Häufig braucht es eine zweite Sitzung, was sich in der Praxis als sehr hilfreich herausgestellt hat. Der Streitpartner kann diese Bedenkzeit dazu nützen, um sein gesetzwidriges Handeln zu erkennen, sich fehlende Informationen zu beschaffen (z.B. was heißt eigentlich WAI-Richtlinien?) und über – aus seiner Sicht – mögliche Angebote und Veränderungen nachzudenken.

Eine in der Schlichtung erzielte Einigung wird vom BASB schriftlich festgehalten. Wenn sich der Vertragspartner in der Folge nicht an diese Vereinbarung hält, so ist eine Klagseinbringung nach ABGB möglich. Diese bringt eventuell (je nach Einigungsergebnis) mehr als einen Schadenersatz und das Verfahren ist einfacher als eine Klage nach BGStG.

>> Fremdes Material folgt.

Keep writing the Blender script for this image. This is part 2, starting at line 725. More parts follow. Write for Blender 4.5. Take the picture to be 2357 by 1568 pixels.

Im abschließenden Rollenspiel konnten die Schulungsteilnehmer ihr neues Wissen in der „Praxis“ erproben. Dabei kam es zu zwei weiteren, ganz wesentlichen Erkenntnissen. Angebote, die seitens des „Gegners“ gemacht werden, sollten sofort aufgegriffen und das BASB um Verschriftlichung ersucht werden. Und für die Rolle eines etwaigen Begleiters ist es wichtig, im Vorfeld genau die Ziele mit der diskriminierten Person abzustimmen, da es ansonsten während des Schlichtungsverfahrens zu Zielkonflikten kommen könnte!

Lassen Sie uns zum Abschluss noch kurz von einem sehr positiven Schlichtungsverfahren berichten: Eine Lebensmittel-Filiale in Wien, die anfänglich die Herstellung einer Rampe auf öffentlichem Grund erzwingen wollte, war letztlich doch bereit, diese Rampe im Geschäft zu bauen. Und die diskriminierte Person hat zusätzlich eine Wiedergutmachung in Form von € 400,– Gutscheinen erhalten!